川内(せんだい)原発の安全対策が新規制基準に適合すると原子力規制委員会が判断したことについて、「川内原発の安全を考える市民の会」代表の藤田房二牧師(日本基督教団串木野教会)は、「安全を保障するものではない」として、再稼働回避に向けた祈りと働きを求めている。
藤田牧師は11日、本紙の取材に応じ、「今後、川内原発は『地元住民の同意』が焦点となります。地元の人々も『再稼働にノー』の声をあげ始めています。地元住民、政治にあたる方々が、再稼働回避に向け、それぞれの立場で良心に従い、勇気を持って行動できるよう、どうかお祈りください。また、おひとりおひとりが神に示されて、お働きくださいますよう願っております」と文書で回答した。
原子力規制委員会は10日、鹿児島県薩摩川内市にある九州電力川内原子力発電所が新規制基準へ適合していることを確認し、その設置変更を許可した。同委員会の田中俊一委員長は、審査書を了承し、菅義偉官房長官も「川内原発の再稼働を進める」と記者会見で語った。

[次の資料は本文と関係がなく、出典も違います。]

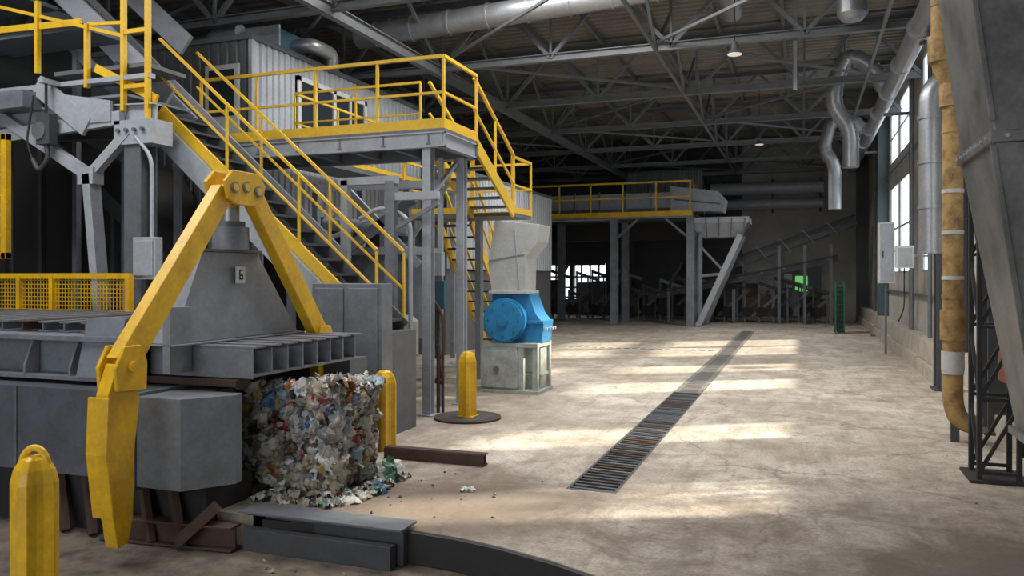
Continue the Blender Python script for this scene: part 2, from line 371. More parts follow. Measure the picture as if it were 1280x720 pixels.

一方、佐賀新聞の報道によると、「佐賀にて見る時のしるし」(『原発とキリスト教』新教出版社、2011年)の執筆者である野中宏樹牧師(日本バプテスト連盟鳥栖キリスト教会)が共同世話人を務める「プルサーマルと佐賀県の100年を考える会」は先月27日、九州電力に対し、玄海(佐賀県東松浦郡玄海町)、川内両原発の再稼働反対と無期限の運転停止を要請した。同会は他の2団体と共に、5月には「玄海原発・川内原発再稼働に強く反対する要請書」を九州電力の瓜生道明社長に提出している。
藤田牧師が本紙に寄せた文書は次の通り。
原子力規制委員会は、9月10日、川内原発の安全対策を新規制基準に適合すると判断しました。しかしこれも、以前より原子力規制委員会自ら言っているように、安全を保障するものではありません。
多くの専門家に指摘されているように火山の問題も、地震の問題も、そして原発事故が起きた際の避難計画の問題も解決されたわけではありません。特に原子力災害避難計画は、残念ながら、大量の被ばくが前提とされています。30キロ圏内、20万人以上の人が、被ばく後に高放射線量の下、大渋滞の中を避難し、故郷を捨てることを余儀なくされる計画と言えるものです。
福島の事故もまだ収束していません。多くの命が奪われ、子どもたちの健康が損なわれ、被曝しながら、福島原発で事故の処理に当たっておられる多くの方々がおられます。
福島原発事故の大きな犠牲の上、現在日本で原発は、一基も稼働しておりません。また電気も足りており、自然エネルギーはますます増えております。それなのに、なぜ再稼働なのか。
経済を心配する方がおられます。しかし、廃炉費用、核のゴミの何万年にもわたる管理料を考えただけでも、原発が決して経済的なものでないことがわかります。むしろ原発をゼロにすることで、新しく経済が活性化するという先見の明を持つ財界人も多くおられます。また、地元には多額の交付金が落とされますが、人の命や健康を害する原発を補助するお金が、果たして人を幸福に導くでしょうか。
放射能に最も弱いのは、乳児や幼い子どもたちであり、私たち大人は、子どもたちの未来を神から託されている存在です。何を着ようか、何を飲もうか、煩わなくてよい。まず神の国と神の義を求めなさい、と神はおっしゃいました。神は十分に信頼に足る方であります。
今後、川内原発は「地元住民の同意」が焦点となります。地元の人々も「再稼働にノー」の声をあげ始めています。地元住民、政治にあたる方々が、再稼働回避に向け、それぞれの立場で良心に従い、勇気を持って行動できるよう、どうかお祈りください。また、おひとりおひとりが神に示されて、お働き下さいますよう願っております。